Se dice, con razón, que cada uno tiene su ritmo. También le sucede a cada texto escrito y conviene que otro tanto ocurra con la lectura. Es evidente que no se trata simplemente de la rapidez o de la velocidad, de la parsimonia o de la lentitud. El asunto, en cierto modo, es algo distinto. El ritmo es la base de la armonía, no solo de la música, como es bien sabido, sino de las pasiones, como nos muestra Descartes. Y tanto que de ello depende la dicha y el gozo de vivir. En última instancia, Nietzsche lo subraya bien al decir que ser es respirar. Con ello no hace sino recordarnos lo que resulta bien clásico, que rythmós hace referencia al movimiento, a un modo de mover y de ser movido, como una corriente, como una sucesión de olas. Ya Aristóteles en su Poética nos implica del todo, puesto que el verdadero ritmo es el ritmo de la sangre, el ritmo de la respiración, el ritmo de la vida. Cualquier modo de decir o de hacer poético ha de acompasarse, sintonizar, corresponder a este ritmo radical de la existencia, una suerte de respiración del universo, más aún, del mundo.
Resulta de tal importancia el asunto que en rigor no seremos capaces de leer si no encontramos el ritmo adecuado para hacerlo. Del mismo modo que para hablar bien es decisivo encontrar el tono adecuado, y ello no es solo una cuestión de intensidad de los sonidos, para leer es imprescindible hacerlo con ritmo, respirar y dejar respirar el texto, oxigenarlo con nuestro propio vivir.

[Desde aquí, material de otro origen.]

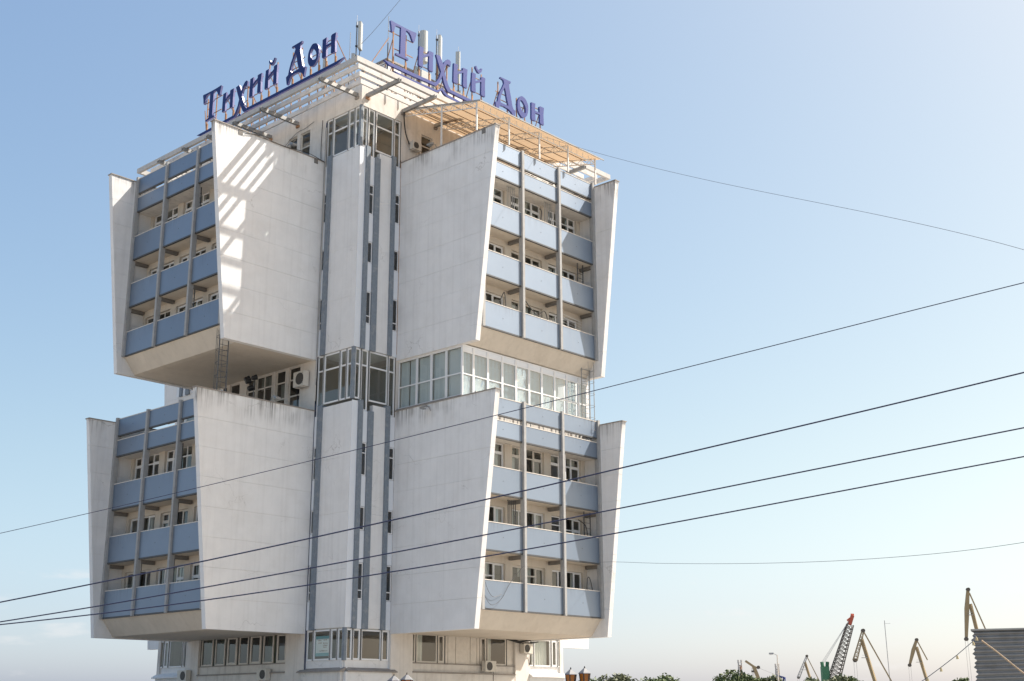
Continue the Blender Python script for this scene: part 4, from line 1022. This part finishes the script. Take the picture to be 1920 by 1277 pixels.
# lattice boom crane with a red tip
T = crane_T(515)
o = thing('harbour_crane', T(120, 0, 0), 'lattice boom crane with a red tip and a green tower', 'crane', 'harbour cranes')
m = MB(T); lattice(m, (124.0, 0, 11.0), (133.2, 0, zz(12.85)), 4.2, 16, 0.22); m.build('boom', 'crane_dark', o)
m = MB(T); m.bar((133.0, 0, zz(12.8)), (134.4, 0, zz(14.0)), 1.3, 1.2).bar((132.4, 0, zz(13.3)), (133.6, 0, zz(13.6)), 1.2).bar((134.0, -0.5, zz(14.0)), (133.9, -0.5, zz(14.25)), 0.5).bar((134.8, 0.5, zz(14.0)), (134.9, 0.5, zz(14.25)), 0.5); m.build('boom_tip', 'crane_red', o)
MB(T).box((120.6, -1.5, 0), (123.4, 1.5, zz(7.5))).build('tower', 'crane_green', o)
MB(T).bar((121.2, 0, zz(7.4)), (121.0, 0, zz(8.1)), 1.0).build('tower_horn', 'crane_green', o)
MB(T).bar((122.9, 0, zz(7.4)), (123.2, 0, zz(8.1)), 1.0).build('tower_horn', 'crane_green', o)
for a in (-0.7, 0.0, 0.7): MB(T).bar((121.4+a, a, zz(8.0)), (133.0+a*0.3, a, zz(13.4)), 0.10).build('stay_rope', 'crane_grey', o)
MB(T).box((119.5, -3, 0), (126.5, 3, 7.0)).build('machine_house', 'crane_green', o)
# squat ochre crane and lattice masts further left
T = crane_T(690)
o = thing('harbour_crane', T(131, 0, 0), 'squat ochre crane with a drooping hook above the left trees', 'crane', 'harbour cranes')
MB(T).bar((131.5, 0, 10), (126.2, 0, zz(9.5)), 2.0, 1.6).build('boom', 'yellow', o)
MB(T).bar((126.6, 0, zz(9.4)), (122.0, 0, zz(10.46)), 1.5, 1.0).build('fly_jib', 'yellow', o)
MB(T).bar((126.4, 0, zz(9.3)), (128.6, 0, zz(9.37)), 0.9).build('counter_arm', 'yellow', o)
MB(T).tube([(128.6, -0.6, zz(9.37)), (128.6, 0.6, zz(9.37))], 0.9, n=10).build('sheave', 'crane_dark', o)
for a in (-0.4, 0.4): MB(T).bar((125.6+a, 0, zz(9.3)), (125.6+a, 0, zz(7.7)), 0.12).build('hoist_rope', 'crane_dark', o)
MB(T).box((124.9, -0.6, zz(8.55)), (126.3, 0.6, zz(8.85))).build('hook_block', 'crane_dark', o)
MB(T).bar((128.6, 0, zz(9.3)), (139.0, 0, zz(7.9)), 0.1).build('stay_rope', 'crane_grey', o)
MB(T).box((128, -3, 0), (136, 3, 10.5)).build('machine_house', 'crane_grey', o)
for dep, a0, zt, lab in ((780, 134.6, 11.82, 'pale lattice mast behind the left trees'), (780, 156.6, 11.05, 'pale lattice mast behind the street lamp')):
    T = crane_T(dep)
    o = thing('lattice_mast', T(a0, 0, 0), lab, 'mast', 'port lattice masts')
    m = MB(T); lattice(m, (a0, 0, 0), (a0, 0, zz(zt)-2), 3.2, 9, 0.28); m.build('lattice', 'crane_grey', o)
    MB(T).bar((a0-0.9, 0, zz(zt)-2), (a0-0.9, 0, zz(zt)), 0.8).bar((a0+0.9, 0, zz(zt)-2), (a0+0.9, 0, zz(zt)), 0.8).build('head', 'crane_grey', o)
    MB(T).bar((a0+0.3, 0.3, 1), (a0+0.4, 0.3, zz(zt)-3), 0.9).build('ladder_leg', 'rust', o)
T = crane_T(540)
o = thing('radio_mast', T(154.2, 0, 0), 'thin grey mast with a side arm between the cranes', 'mast')
MB(T).tube([(154.3, 0, 0), (154.0, 0, zz(13.92))], 0.14, n=5).build('pole', 'crane_grey', o)
MB(T).bar((154.0, 0, zz(13.5)), (156.4, 0, zz(13.52)), 0.10).build('side_arm', 'crane_grey', o)
T = crane_T(150)
o = thing('loader_arm', T(30.9, 0, 0), 'dark blue folding loader arm behind the street lamp', 'loader')
MB(T).bar((29.95, 0, 5.81), (30.85, 0, 5.56), 0.16).build('jib', 'letter_edge', o)
MB(T).bar((30.85, 0, 5.6), (30.7, 0, 3.0), 0.22).build('column', 'letter_edge', o)
MB(T).box((30.3, -0.5, 0), (31.3, 0.5, 3.0)).build('base', 'letter_edge', o)
T = crane_T(120)
o = thing('street_lamp', T(24.12, 0, 0), 'single-arm concrete street lamp before the port cranes', 'street lamp')
MB(T).tube([(24.08, 0, 0), (24.15, 0, 6.8)], 0.10, n=8, r1=0.05).build('pole', 'pvc_old', o)
MB(T).tube([(24.15, 0, 6.75), (23.95, 0, 6.88), (23.75, 0, 6.92)], 0.03).build('arm', 'post', o)
MB(T).prism_u([(-0.12, 6.86), (0.12, 6.86), (0.08, 7.0), (-0.08, 7.0)], 23.42, 23.82).build('lamp_head', 'steel_grey', o)
MB(T).prism_u([(-0.09, 6.80), (0.09, 6.80), (0.11, 6.855), (-0.11, 6.855)], 23.48, 23.72).build('lens', 'pvc', o)

# corrugated hut at the right
T = crane_T(42)
o = thing('corrugated_hut', T(17.5, 2, 0), 'dark grey corrugated steel hut at the right edge', 'hut')
rows = 30; H = 4.24
prof = []
N = rows*6
for k in range(N+1):
    z = H*k/N; prof.append((0.035*math.sin(2*math.pi*k/6), z))
m = MB(T)
L0, R0 = 14.77, 20.5
left = [m.pt(L0+0.02*math.sin(2*math.pi*k/6)+0.03*math.sin(k*0.37), -d, z) for k, (d, z) in enumerate(prof)]
right = [m.pt(R0, -d+1.0, z+0.16) for d, z in prof]
for k in range(N): m.f.append([left[k], right[k], right[k+1], left[k+1]])
sd = [m.pt(L0+2.2, 4.0, z) for d, z in prof]
for k in range(N): m.f.append([left[k], left[k+1], sd[k+1], sd[k]])
m.build('corrugated_wall', 'hut', o)
MB(T).quad((L0-0.03, -0.08, H+0.02), (R0, 0.92, H+0.18), (R0, 5.0, H+0.18), (L0+2.2, 4.0, H+0.02)).build('roof_sheet', 'hut', o)
MB(T).bar((L0-0.05, -0.06, H+0.0), (R0, 0.92, H+0.17), 0.05).build('top_rail', 'steel_grey', o)
T41 = crane_T(41)
o = tag(MB(T41).tube([(14.9, 0.6, 3.89), (15.35, 0.55, 3.52), (15.95, 0.5, 2.98), (16.9, 0.4, 2.2)], 0.025).build('wooden_pole', 'wood', None, origin=T41(15.4, 0.5, 3.0)), 'thin pale pole leaning against the corrugated hut', 'pole')
T = crane_T(44)
o = thing('festoon_light', T(14.5, -2.6, 3.4), 'string of bulbs hanging towards the corrugated hut', 'string lights')
pts = [(12.6, -2.6, 2.5), (13.0, -2.6, 2.75), (13.45, -2.6, 3.05), (14.0, -2.6, 3.43), (14.55, -2.6, 3.85), (14.7, -2.5, 4.0), (14.8, -2.1, 4.06)]
MB(T).tube(pts, 0.012, n=5).build('cord', 'cable_thin', o)
for p in pts[1:6]: MB(T).tube([(p[0], p[1], p[2]), (p[0]+0.01, p[1], p[2]-0.05), (p[0]+0.015, p[1], p[2]-0.12)], 0.02, n=8, r1=0.045).build('bulb', 'bulb', o)

# lanterns on low posts in front of the tower
def lantern(o, T, a, b, z):
    # z = finial height
    r0 = 0.19
    ring = lambda m, r, zz_: [m.pt(a+r*math.cos(k*math.pi/3+0.3), b+r*math.sin(k*math.pi/3+0.3), zz_) for k in range(6)]
    m = MB(T); t = ring(m, 0.03, z-0.06); u = ring(m, r0, z-0.19); v = ring(m, r0+0.01, z-0.21)
    for k in range(6): m.f.append([t[k], t[(k+1) % 6], u[(k+1) % 6], u[k]]); m.f.append([u[k], u[(k+1) % 6], v[(k+1) % 6], v[k]])
    m.f.append(t); rf = m.build('lantern_roof', 'lantern_roof', o)
    MB(T).tube([(a, b, z-0.08), (a, b, z-0.05), (a, b, z-0.03), (a, b, z)], 0.03, n=8, r1=0.012).build('finial', 'black', rf)
    m = MB(T); t = ring(m, r0*0.86, z-0.205); u = ring(m, r0*0.52, z-0.62)
    for k in range(6): m.f.append([t[k], t[(k+1) % 6], u[(k+1) % 6], u[k]])
    gl = m.build('lantern_glass', 'amber', o)
    m = MB(T)
    for k in range(6):
        c, s = math.cos(k*math.pi/3+0.3), math.sin(k*math.pi/3+0.3)
        m.bar((a+r0*0.88*c, b+r0*0.88*s, z-0.205), (a+r0*0.54*c, b+r0*0.54*s, z-0.62), 0.022)
    m.tube([(a, b, z-0.62), (a, b, z-0.66)], r0*0.58, n=6); m.build('lantern_frame', 'black', o)
for lat0, lat1, z0, z1, lab in ((-3.44, -3.07, 2.83, 2.86, 'twin amber lantern post below the corner window'), (1.66, 2.06, 2.99, 3.02, 'twin amber lantern post in front of the far right ground windows')):
    T = crane_T(38)
    c = (lat0+lat1)/2
    o = thing('lantern_post', T(c, 0, 0), lab, 'lantern', 'twin lantern posts')
    lantern(o, T, lat0, 0.0, z0); lantern(o, T, lat1, 0.0, z1)
    MB(T).tube([(c, 0, 0), (c, 0, 0.4), (c, 0, 0.45), (c, 0, 2.0)], 0.09, n=8, r1=0.04).build('pole', 'black', o)
    MB(T).tube([(lat0, 0, z0-0.66), (lat0+0.02, 0, z0-0.85), (c, 0, z0-0.95), (lat1-0.02, 0, z1-0.85), (lat1, 0, z1-0.66)], 0.025).build('arm', 'black', o)

# trees
def tree(lat, top, wid, dep, label, m, seed):
    rnd = random.Random(seed)
    T = crane_T(dep)
    base = T(lat, 0, 0)
    o = thing('tree', base, label, 'tree', 'trees beyond the tower')
    tr = MB(T)
    tr.tube([(lat, 0, 0), (lat+0.1, 0, top*0.3), (lat-0.05, 0.1, top*0.62)], 0.22, n=7, r1=0.10)
    cl = []
    for k in range(9):
        a = k*2.4; rr = wid*0.5*rnd.uniform(0.25, 0.8)
        e = (lat+rr*math.cos(a), rr*math.sin(a), top*rnd.uniform(0.52, 0.9))
        tr.tube([(lat, 0, top*0.35), ((lat+e[0])/2, e[1]/2, top*0.55), e], 0.07, n=5, r1=0.02); cl.append(e)
    tr.build('trunk', 'bark', o)
    mb = MB()
    n = 4200
    for k in range(46):
        a = rnd.uniform(0, 6.28); rr = math.sqrt(rnd.random())*0.5*wid
        hgt = 1-(rr/(0.5*wid))**2*0.55
        cl.append((lat+rr*math.cos(a), rr*math.sin(a), top*(0.42+0.54*hgt*rnd.uniform(0.55, 1.0))))
    for k in range(n):
        c = rnd.choice(cl); s = wid*0.13
        p = Vector(T(c[0]+rnd.gauss(0, s*0.6), c[1]+rnd.gauss(0, s*0.6), min(top, c[2]+rnd.gauss(0, s*0.42))))
        q = Vector((rnd.gauss(0, 1), rnd.gauss(0, 1), rnd.gauss(0, 1))).normalized(); r2 = q.cross(Vector((rnd.gauss(0, 1), rnd.gauss(0, 1), rnd.gauss(0, 1)))).normalized()
        L = rnd.uniform(0.14, 0.27); i = len(mb.v)
        mb.v += [tuple(p-q*L), tuple(p+r2*L*0.5), tuple(p+q*L), tuple(p-r2*L*0.5)]; mb.f.append([i, i+1, i+2, i+3])
    mb.build('crown', m, o)
KT = 1.364
for i, (lat, top, wid, m, lab) in enumerate((
    (6.2, 4.55, 2.6, 'leaf', 'low tree just right of the lantern post'),
    (8.6, 4.98, 3.0, 'leaf2', 'grey-green rounded tree right of the tower'),
    (12.2, 5.02, 3.1, 'leaf', 'broad green tree standing alone right of the tower'),
    (18.3, 5.14, 3.3, 'leaf', 'largest green tree left of the street lamp'),
    (20.0, 4.75, 2.0, 'leaf', 'small green tree under the squat ochre crane'),
    (21.6, 4.78, 1.9, 'leaf2', 'small leafy tree touching the street lamp'),
    (24.8, 4.58, 1.7, 'leaf2', 'pale low tree under the small lattice-nosed crane'),
    (27.0, 4.90, 2.7, 'leaf2', 'leafy tree at the foot of the red-tipped crane'),
    (28.4, 4.6, 1.6, 'leaf', 'small tree right of the red-tipped crane foot'),
    (37.4, 4.58, 1.6, 'leaf', 'small dark tree left of the corrugated hut'))):
    tree(lat*KT, 1.7+(top-1.7)*KT, wid*KT*1.15, 150, lab, MT[m], 100+i)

La comprensión de un escrito radica en gran parte en hacerlo sonar adecuadamente, ofreciéndole aire fresco, renovado, libre.
En cierta medida, unas disciplinas se diferencian de otras por su modo de considerar el ritmo de la vida, por el aire que ofrecen, por el aire que respiran. Y para ello pueden ayudarnos los signos de puntuación, las pausas, los cortes, la forma de la composición. En definitiva, saber leer es saber escindir, cortar y separar palabras y frases. Eso lo comprobamos no solo con quienes se inician en la acción de leer, sino también en quienes nos han acercado desde la antigüedad este modo de lectura, que responde a una determinada posición y composición de las palabras.
Los romanos, por ejemplo, disponían de verdaderos profesionales para la lectura. Los copistas escribas no eran propiamente los lectores. Dado que los volúmenes se ofrecían en una escritura continua, resultaba singularmente complicado hacerse cargo de su contenido. Se requería para la puesta en público de lo escrito lo que hoy denominaríamos un personal altamente cualificado, capaz de cortar en palabras y frases esos textos continuos, de hacer en la interpretación las debidas puntuaciones y de leer sin cometer errores sintácticos ni fonéticos. Podría decirse en este sentido que leer era procurar que el ritmo fuera el adecuado, que se correspondiera con el latir del texto y que la sístole y la diástole fueran tanto del lector como del escrito, sintonizando así con el decir inscrito del escritor.
Tendemos a considerar, no sin razón, que es en la poesía donde el pie de la letra es determinante. Ciertamente es decisivo en la métrica latina, ya que se construye a base de pies. Pero también consideramos que ello supone ser pormenorizadamente cuidadoso en cualquier caso para velar por cada detalle, cada letra, cada posición, cada grafía, ya que todo y en todo tipo de escritura nos dice algo. No basta por tanto con deletrear. El pie de la letra es más exigente. Y no solo para el copista sino también para quien ha de leer hasta los espacios en blanco, incluso hasta aquello de lo que no se habla y sin embargo se está diciendo.
Marcar el ritmo del remar, del navegar, corresponder al ir y venir de las olas conjuga estoicamente el lenguaje con el quehacer de la naturaleza. Hemos conformado los calendarios, las estaciones y los tiempos según una armonía que incide directamente en nuestras palabras, en nuestro modo de ser y de decir. Y recíprocamente, nuestros escritos y sobre todo nuestras lecturas reescriben el ritmo de la naturaleza hasta el punto de depender directamente de esta acción tan humana que es elegir, que es leer. Pero sobre todo nuestra tarea cotidiana, diaria, el corte que supone la noción misma de día para quienes somos efímeros, nos convoca a una lectura del ritmo y de la armonía, la de considerar nuestra propia vida como un texto que ha de respirarse justa y adecuadamente, mesurada y rítmicamente. Leer sin ritmo no es leer, vivir sin él, tampoco.